Dan Allsobrook, Cardiff

Cardiff traffic is chaotic and there are only the City Planners to blame. The number of brown field sites developed in north Cardiff, with high density and multiple occupancy buildings has saturated the suburban roads. Over the past 5 years north Cardiff has been grinding to a halt, and that is before you travel the 2 miles into town. Now, let's get on the train into the city centre - they stop running at 1900; and costs more than parking! Personally, I like shopping on-line and avoiding it all these days! End on a positive note? I cycle from Heath to Treforest daily to work. Cardiff drivers are considerate, cautious and give you room. Just a shame that the cycle lanes are sporadic, littered with street furniture (more road signs) and few dropped curbs along the way. The state of the road from curb to 1 metre out can be SHOCKING too! Will probably be knocked down tomorrow!
Simon Jones, Cardiff

My biggest gripe with the buses is that they still rely on exact change! For that reason, whenever I go anywhere on PT I use the train - maybe they should further develop the network particularly from Cathays to Ninian (for Canton or Chapter) which would be cheaper than putting in a metro or tramlines.
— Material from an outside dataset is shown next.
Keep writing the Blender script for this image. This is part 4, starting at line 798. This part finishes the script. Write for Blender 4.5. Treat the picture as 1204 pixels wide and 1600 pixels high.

However, I agree with some of the comments here that trams would make it more European (although this being Britain they would still have the yobs) and yes, Central and the bus station go hand in hand - we are lucky in Cardiff that it's small enough that we can have one hub and not several terminals dotted around like London.
Kelvin, Cardiff

the cardiff traffic planning process is sometimes plain crazy - from bendy buses that solve one problem and create another - that of stunted flow behind them, to proliferation of pelican crossings, too close together bus stops, and a bus service that sees some routes - cowbridge road east in canton from kings road to cardiff road is a prime example - where the daily congestion is so bad it is quicker to divert via romilly road and thompson park to arrive at the victoria park in half the time. I share those views on cutting down car use but there has to be a better way than this.
MIKE JENKINS, cardiff

Great. Look forward to using the proposed 'park & ride and the bus carrying my non folding bike in a speacial carrying rack, like so many American cities have, into the city centre to enable me to complete my journey.
mb, Caerphilly

Not sure how Alex can say buses cause congestion - a bus can potentially carry as many as 50ish people (not seen very often unless you happen to be trying to catch it) while a car can potentially carry as few as one person. So one bus could potentially replace 50 cars. How does one 40ft-ish vehicle congest more than fifty 15ft-ish vehicles?
TW, Cardiff

Any sign of a late night bus service? I wonder how many other Capital cities in Europe have a bus service that finishes before midnight?
RN, Cardiff

The scheme is great, but the Assembly needs to realize that there is a country outside of Cardiff. During its existence, the authorities in Cardiff Bay have done little more than pour money into the city where it is headquartered. They should realize that this has caused great discontent in other areas and even calls for this second tier of government to be abolished. Cardiff is a pleasant city and I am happy that it is being revitalized, but if the Assembly continues to function in this biased way, it will soon be the capital of a third world country.
Steve, Swansea

if this works in Cardiff then other cities should follow suit. Take Newport, the last buses at night leave the Bus Station at 2300hrs.When I am on late turn I don't get into Newport off the train (that arrives from Swindon) until 2315 so I being forced to use my car from my house into the Railway Station and then try and find somehwere to park. Surely the last buses could run a bit later and cater for the shiftworkers. We are not all Nine to Fivers you know
Greg Johnson, Newport Gwent

It is a great move if it can offer viable alternatives to as many people as possible. Cardiff is a small city and should be that hard to do. One important thing though is instead of cramming in more busses we need to train bus drivers to not be so dangerous. I cycle commute every day in Cardiff and the most dangerous other road users are the bus drivers. Aside from the erratic driving the fumes and smoke from the busses is terrible. Why do bus exhaust pipes point towards the cyclists and pedestrians? Of course the bad bus driving isn't helped by the frequent pot holes and bad cycle lanes. p.s. BAN BENDY BUSSES.